Even "The Kiss That Screwed Up Nationals" didn't have as much impact as it should have had, mainly because it felt like old news. Let's just forgive the fact that it didn't seem like the kids had any time to write, much less rehearse, a song like 'Pretending,' given all the side trips they took to explore. But, the moment might have had more oomph if they covered a song with a known heavy romantic hook.
The performance was good, don't get me wrong, but when they kissed, it didn't feel like some big-time, show-defining moment, even if the producers showed us in no uncertain terms that the world melted away for the two of them. "It was the Superman of kisses," said Finn, even as Jesse St. James tells the two of them that it was unprofessional. Uh, I guess so. Maybe it was just the Aquaman of kisses; still in the Justice League, but not quite as big a deal.
The rest of the plot threads that were set up last week either fizzled out or went nowhere. What was that big nefarious plan Quinn had for the trip to New York?
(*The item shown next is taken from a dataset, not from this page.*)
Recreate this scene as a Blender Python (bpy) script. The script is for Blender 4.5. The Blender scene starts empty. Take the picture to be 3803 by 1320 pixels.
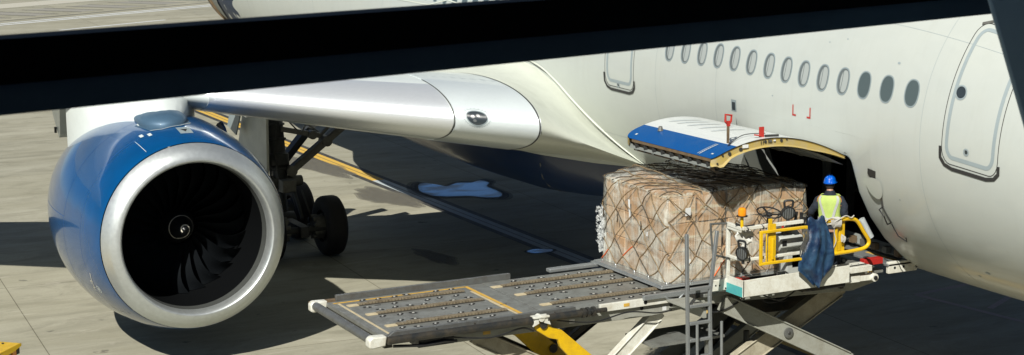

She threatened to quit, she said she might sabotage the performance, but all she did was cry to Santana and Brittany about not having someone to love, and she got her hair cut. Will got far enough in his dream to work on Broadway to sing a Matthew Morrison original on stage and have a guard tell him he's "got it," mainly because Kristin Chenoweth wasn't available. But, after Goolsby tells the kids about it, and they encouraged him anyway, he broke down and said he wasn't leaving. So much for that.
And, despite the inspired performance of another original, 'Light Up The World,' you almost knew that, as soon as we found out that nationals were three rounds, that New Directions weren't going to make it out of the first. They can't win; that's not the name of the game on this show. Still, except for Santana -- who screamed to Rachel about her pride for being from Lima Heights Adjacent -- most of the kids were philosophical about it. After all, they got to go to New York and dance around it, mostly without anyone throwing things at them or exposing themselves. So just for that, it was a pretty good experience for all involved.
At the end of the episode, we got a tiny hint of what we might see in season3, which, if Ryan Murphy is to be believed, is the last season for most of the current cast. We've got Kurt and Blaine saying "I love you" to each other, Sam and Mercedes trying to keep their burgeoning, out-of-nowhere relationship quiet, and Finn and Rachel smooching in the library stacks. Rachel still reiterates that she's going to New York after graduation and is never coming back, but Finn is using the "we've still got all of senior year" card to see if he can change her mind. Will he? Who knows? They'll probably break up and get together three or four times by the time they walk for graduation.It's a big weakness that might hamper it in season 3. Murphy promises that the coming season will only have one big "event" episode that revolves around one artist, but I have my doubts that they'll be able to resist if, say, Katy Perry decides to come on as a guest star. But if that's the case, then the three producers and their new writers are going to actually have to start and maintain story threads that make sense. Right now, they're not doing that.
Then again, most of the fans might not care, and the number that do (like me) aren't significant enough that the show will suffer significantly if they drop off. For the most part, the show's gone from a campy, fun show about a bunch of underdog kids to a musical show with some dialogue. It's not the show that I enjoyed at the beginning of its run in 2009, and it's a show that I'm pretty sure I'm done with if it continues in this direction.
More fun stuff:
-- The part about the mash-up of Madonna's 'I Love New York' and 'New York, New York' (the song from 'On the Town,' not the Liza Minnelli song from the Scorsese film that Sinatra made famous... though, come to think of it, Sinatra made the other one famous, too) that was the most fun was the locations: Lincoln Center, Washington Square Park, Central Park, and the TKTS booth in Times Square, among others.
-- Of course, with Vocal Adrenaline in the competition, we revisit Charice as Sunshine Corazon. She knocked the third original, 'As Long As You're There,' out of the park. And Rachel finally decided to "make it right" after sending her to that crack house. At this point, with her future firmly in front of her, she doesn't seem threatened by people like Sunshine anymore.-- Kurt is going to spend his summer writing a musical about Pippa Middleton. Kate's so boring; I want to hear more about Pippa, don't you?
-- It is interesting that the supposedly less-popular girls in glee have love, while the three former Cheerios -- Britt, Quinn and Santana -- are alone.
-- Speaking of Santana, you can just see that she wants to grab Britt Britt and just plant a big ol' kiss on her. Brittany wants her to -- "I love you more than anyone I've ever known" -- but Santana just can't do it, at least not within the confines of the school. What I want to know is, if the two of them are both single and both know how they feel about each other, why can't they get together outside of school?
-- I did enjoy Kurt and Rachel literally having breakfast at Tiffany's, complete with those blue Greek coffee cart cups. Though, if you really want to be accurate about New York these days, the cups would more likely be from Starbucks.
-- Being from the NYC area, I'm always amazed at how people who aren't from around here look at the city with wonder and curiosity. It's heartening, even if I'm one of those cranks who walks around Times Square so he can avoid all the tourists clogging the streets. Anyway, that part of the glee club's New York experience came through loud and clear, which is all you can hope for. They may have had more relationships than most adults, but at least they're not jaded.
'Glee' airs Tuesdays at 8PM ET on Fox.